■ DATASET EXTRACT ■

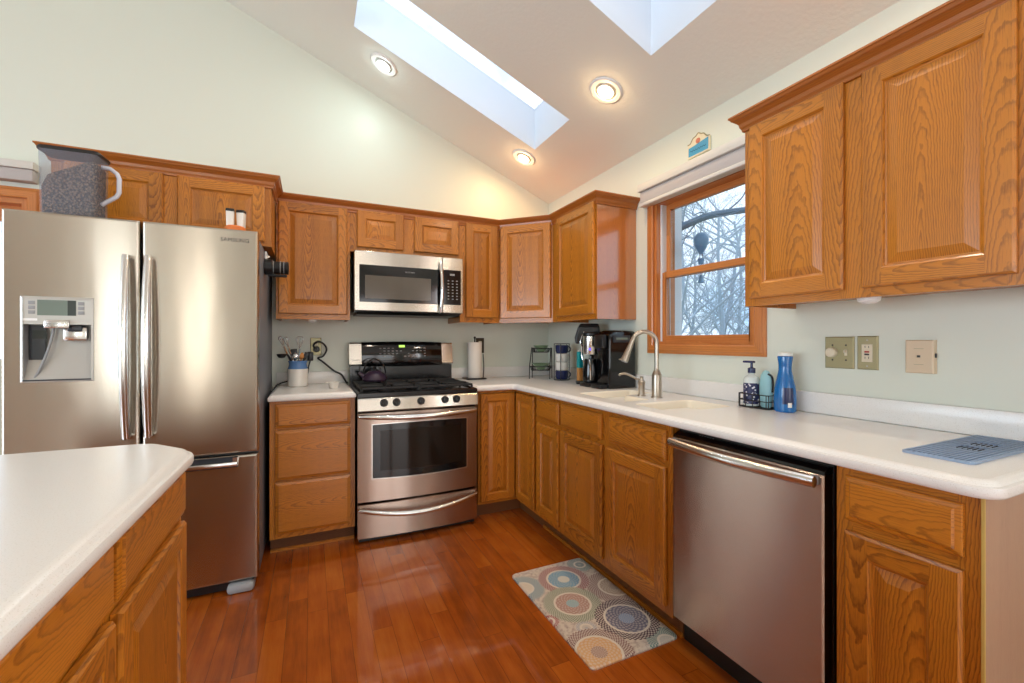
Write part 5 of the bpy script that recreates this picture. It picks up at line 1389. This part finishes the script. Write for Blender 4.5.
mb = MB(); mb.lathe([(.015, 1.708), (.021, 1.742), (.018, 1.742), (.013, 1.712), (.001, 1.712)], (hx, hy, 0), 'ornament', 18, caps=False); build('basket', mb, t)
mb = MB(); mb.tube([(hx, hy, 1.712), (hx, hy, 1.640)], .001, 'black', 5); mb.lathe([(.006, 1.640), (.011, 1.628), (.016, 1.602), (.023, 1.592), (.021, 1.592), (.001, 1.630)], (hx, hy, 0), 'ornament', 18, caps=False); build('bell', mb, t)

def tree(x, y, h, r, seed, label, lean=0.0, levels=5, spread=.62, low=.28):
    rr = random.Random(seed); mb = MB(); count = [0]
    def grow(p, d, length, rad, lev):
        n = 5 if lev < 2 else 3; pts = [p]; dd = d.copy()
        for k in range(n):
            dd = (dd + Vector((rr.uniform(-1, 1), rr.uniform(-1, 1), rr.uniform(-.5, .75))) * (.12 if lev == 0 else .22)).normalized()
            pts.append(pts[-1] + dd * length / n)
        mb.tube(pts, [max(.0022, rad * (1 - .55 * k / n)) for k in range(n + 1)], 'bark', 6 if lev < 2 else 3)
        if lev >= levels: return
        nb = (11 if lev == 0 else 4 if lev < 3 else 3)
        for b in range(nb):
            f = rr.uniform(low if lev == 0 else .2, 1.0); i = min(n - 1, int(f * n)); q = pts[i].lerp(pts[i + 1], f * n - i)
            a = rr.uniform(0, 2 * PI); s0 = dd.orthogonal().normalized(); s1 = dd.cross(s0)
            nd = (dd * rr.uniform(.35, .9) + (s0 * math.cos(a) + s1 * math.sin(a)) * spread * rr.uniform(.8, 1.4)).normalized()
            grow(q, nd, length * rr.uniform(.42, .64), max(.0025, rad * rr.uniform(.34, .52)), lev + 1)
    grow(Vector((x, y, -.65)), Vector((lean, rr.uniform(-.05, .05), 1)).normalized(), h, r, 0)
    t = build('bare_tree', mb, base=(x, y, -.6)); tag(t, label, 'tree', 'bare winter trees outside the window')
mb = MB(); bp = spline([(3.2, 3.6, -.65), (3.25, 3.4, .9), (3.15, 3.1, 2.2), (3.05, 2.6, 2.75), (2.95, 2.2, 2.86), (2.9, 1.8, 2.80), (3.0, 1.4, 2.90), (3.1, .9, 2.98), (3.2, .3, 2.92)], 6)
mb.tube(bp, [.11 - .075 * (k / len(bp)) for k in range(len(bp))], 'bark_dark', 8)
rr = random.Random(5)
for k in range(16, len(bp) - 1, 2):
    p = bp[k]; d = Vector((rr.uniform(-.4, .4), rr.uniform(-.8, .5), rr.uniform(-.5, .9))).normalized()
    q = [p, p + d * .25, p + d * .5 + Vector((0, rr.uniform(-.1, .1), rr.uniform(-.1, .1))), p + d * .8 + Vector((rr.uniform(-.1, .1), rr.uniform(-.2, .2), rr.uniform(-.2, .2)))]
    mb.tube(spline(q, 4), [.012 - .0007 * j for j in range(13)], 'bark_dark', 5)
tag(build('bare_tree', mb, base=(3.2, 3.6, -.6)), 'nearest bare tree with one thick bent branch across the top of the window', 'tree')
TL = 'thin leafless tree further off outside the kitchen window'
for i, (x, y, h, r) in enumerate(((4.2, 3.0, 4.6, .05), (6.6, 3.6, 4.8, .06), (6.6, 6.6, 5.0, .06), (10.0, 6.6, 5.6, .08), (10.5, 10.6, 6.0, .08), (14.5, 12.0, 7, .09), (13.0, 7.8, 6.5, .08), (8.4, .6, 5.2, .07), (11.5, 3.2, 6.0, .08), (9.5, -2.4, 5.6, .07))):
    tree(x, y, h, r, 40 + i, TL, levels=5, low=.08)
#@@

■ REQUIRED TASK ■
Output the line that contains "mb.tube(spline(q, 4), [.012", followed by every later line in the listing, with no line omitted and none added.

■ OUTPUT FOR THIS TASK ■
    mb.tube(spline(q, 4), [.012 - .0007 * j for j in range(13)], 'bark_dark', 5)
tag(build('bare_tree', mb, base=(3.2, 3.6, -.6)), 'nearest bare tree with one thick bent branch across the top of the window', 'tree')
TL = 'thin leafless tree further off outside the kitchen window'
for i, (x, y, h, r) in enumerate(((4.2, 3.0, 4.6, .05), (6.6, 3.6, 4.8, .06), (6.6, 6.6, 5.0, .06), (10.0, 6.6, 5.6, .08), (10.5, 10.6, 6.0, .08), (14.5, 12.0, 7, .09), (13.0, 7.8, 6.5, .08), (8.4, .6, 5.2, .07), (11.5, 3.2, 6.0, .08), (9.5, -2.4, 5.6, .07))):
    tree(x, y, h, r, 40 + i, TL, levels=5, low=.08)
#@@